◆ Available data
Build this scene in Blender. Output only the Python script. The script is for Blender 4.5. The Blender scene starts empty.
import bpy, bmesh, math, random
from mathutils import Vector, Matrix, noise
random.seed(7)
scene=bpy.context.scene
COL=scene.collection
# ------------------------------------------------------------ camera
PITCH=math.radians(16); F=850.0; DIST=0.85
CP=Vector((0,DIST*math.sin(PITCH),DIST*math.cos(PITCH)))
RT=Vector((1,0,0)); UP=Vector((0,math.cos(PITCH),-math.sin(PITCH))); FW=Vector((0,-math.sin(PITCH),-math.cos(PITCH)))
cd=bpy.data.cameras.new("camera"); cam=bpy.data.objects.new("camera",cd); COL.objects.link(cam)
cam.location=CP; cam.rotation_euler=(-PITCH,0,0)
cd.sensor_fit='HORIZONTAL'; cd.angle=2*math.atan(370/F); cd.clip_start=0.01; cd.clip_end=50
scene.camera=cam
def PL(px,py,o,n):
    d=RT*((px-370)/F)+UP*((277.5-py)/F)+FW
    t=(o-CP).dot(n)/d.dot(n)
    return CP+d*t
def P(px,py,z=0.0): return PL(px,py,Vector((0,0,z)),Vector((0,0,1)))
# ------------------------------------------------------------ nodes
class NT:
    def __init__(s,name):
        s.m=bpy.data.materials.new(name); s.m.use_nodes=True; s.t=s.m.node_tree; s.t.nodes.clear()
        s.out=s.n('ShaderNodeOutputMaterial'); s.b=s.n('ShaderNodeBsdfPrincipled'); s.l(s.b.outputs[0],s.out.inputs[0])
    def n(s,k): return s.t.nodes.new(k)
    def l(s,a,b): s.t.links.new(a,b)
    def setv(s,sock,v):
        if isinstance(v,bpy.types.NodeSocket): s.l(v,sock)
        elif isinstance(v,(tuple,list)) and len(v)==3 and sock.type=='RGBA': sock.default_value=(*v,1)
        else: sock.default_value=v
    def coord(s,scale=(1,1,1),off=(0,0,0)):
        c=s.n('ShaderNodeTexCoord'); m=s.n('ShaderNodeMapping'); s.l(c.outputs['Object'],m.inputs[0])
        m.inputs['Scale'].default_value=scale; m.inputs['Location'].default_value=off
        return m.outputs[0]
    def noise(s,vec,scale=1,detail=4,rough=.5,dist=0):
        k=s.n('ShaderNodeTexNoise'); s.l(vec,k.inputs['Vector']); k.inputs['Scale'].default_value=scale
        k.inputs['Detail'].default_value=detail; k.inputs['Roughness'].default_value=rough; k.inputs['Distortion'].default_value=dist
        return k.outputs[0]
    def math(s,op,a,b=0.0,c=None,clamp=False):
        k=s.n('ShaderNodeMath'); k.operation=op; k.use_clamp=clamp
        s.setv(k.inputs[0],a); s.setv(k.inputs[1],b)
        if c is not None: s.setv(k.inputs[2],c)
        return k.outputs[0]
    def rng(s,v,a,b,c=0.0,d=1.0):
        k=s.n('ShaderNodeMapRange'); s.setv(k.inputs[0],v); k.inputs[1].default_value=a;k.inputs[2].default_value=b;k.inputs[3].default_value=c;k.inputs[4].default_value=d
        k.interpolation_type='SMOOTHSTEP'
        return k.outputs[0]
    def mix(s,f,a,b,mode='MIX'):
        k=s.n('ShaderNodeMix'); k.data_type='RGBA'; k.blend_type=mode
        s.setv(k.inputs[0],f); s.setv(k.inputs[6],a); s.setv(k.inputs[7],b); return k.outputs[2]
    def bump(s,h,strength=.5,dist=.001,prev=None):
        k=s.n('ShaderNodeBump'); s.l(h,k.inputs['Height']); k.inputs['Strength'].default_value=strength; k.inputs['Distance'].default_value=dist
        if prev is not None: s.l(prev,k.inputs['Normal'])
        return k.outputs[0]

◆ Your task
The data above must be returned in full, exactly as written.

◆ Problem solution
Build this scene in Blender. Output only the Python script. The script is for Blender 4.5. The Blender scene starts empty.
import bpy, bmesh, math, random
from mathutils import Vector, Matrix, noise
random.seed(7)
scene=bpy.context.scene
COL=scene.collection
# ------------------------------------------------------------ camera
PITCH=math.radians(16); F=850.0; DIST=0.85
CP=Vector((0,DIST*math.sin(PITCH),DIST*math.cos(PITCH)))
RT=Vector((1,0,0)); UP=Vector((0,math.cos(PITCH),-math.sin(PITCH))); FW=Vector((0,-math.sin(PITCH),-math.cos(PITCH)))
cd=bpy.data.cameras.new("camera"); cam=bpy.data.objects.new("camera",cd); COL.objects.link(cam)
cam.location=CP; cam.rotation_euler=(-PITCH,0,0)
cd.sensor_fit='HORIZONTAL'; cd.angle=2*math.atan(370/F); cd.clip_start=0.01; cd.clip_end=50
scene.camera=cam
def PL(px,py,o,n):
    d=RT*((px-370)/F)+UP*((277.5-py)/F)+FW
    t=(o-CP).dot(n)/d.dot(n)
    return CP+d*t
def P(px,py,z=0.0): return PL(px,py,Vector((0,0,z)),Vector((0,0,1)))
# ------------------------------------------------------------ nodes
class NT:
    def __init__(s,name):
        s.m=bpy.data.materials.new(name); s.m.use_nodes=True; s.t=s.m.node_tree; s.t.nodes.clear()
        s.out=s.n('ShaderNodeOutputMaterial'); s.b=s.n('ShaderNodeBsdfPrincipled'); s.l(s.b.outputs[0],s.out.inputs[0])
    def n(s,k): return s.t.nodes.new(k)
    def l(s,a,b): s.t.links.new(a,b)
    def setv(s,sock,v):
        if isinstance(v,bpy.types.NodeSocket): s.l(v,sock)
        elif isinstance(v,(tuple,list)) and len(v)==3 and sock.type=='RGBA': sock.default_value=(*v,1)
        else: sock.default_value=v
    def coord(s,scale=(1,1,1),off=(0,0,0)):
        c=s.n('ShaderNodeTexCoord'); m=s.n('ShaderNodeMapping'); s.l(c.outputs['Object'],m.inputs[0])
        m.inputs['Scale'].default_value=scale; m.inputs['Location'].default_value=off
        return m.outputs[0]
    def noise(s,vec,scale=1,detail=4,rough=.5,dist=0):
        k=s.n('ShaderNodeTexNoise'); s.l(vec,k.inputs['Vector']); k.inputs['Scale'].default_value=scale
        k.inputs['Detail'].default_value=detail; k.inputs['Roughness'].default_value=rough; k.inputs['Distortion'].default_value=dist
        return k.outputs[0]
    def math(s,op,a,b=0.0,c=None,clamp=False):
        k=s.n('ShaderNodeMath'); k.operation=op; k.use_clamp=clamp
        s.setv(k.inputs[0],a); s.setv(k.inputs[1],b)
        if c is not None: s.setv(k.inputs[2],c)
        return k.outputs[0]
    def rng(s,v,a,b,c=0.0,d=1.0):
        k=s.n('ShaderNodeMapRange'); s.setv(k.inputs[0],v); k.inputs[1].default_value=a;k.inputs[2].default_value=b;k.inputs[3].default_value=c;k.inputs[4].default_value=d
        k.interpolation_type='SMOOTHSTEP'
        return k.outputs[0]
    def mix(s,f,a,b,mode='MIX'):
        k=s.n('ShaderNodeMix'); k.data_type='RGBA'; k.blend_type=mode
        s.setv(k.inputs[0],f); s.setv(k.inputs[6],a); s.setv(k.inputs[7],b); return k.outputs[2]
    def bump(s,h,strength=.5,dist=.001,prev=None):
        k=s.n('ShaderNodeBump'); s.l(h,k.inputs['Height']); k.inputs['Strength'].default_value=strength; k.inputs['Distance'].default_value=dist
        if prev is not None: s.l(prev,k.inputs['Normal'])
        return k.outputs[0]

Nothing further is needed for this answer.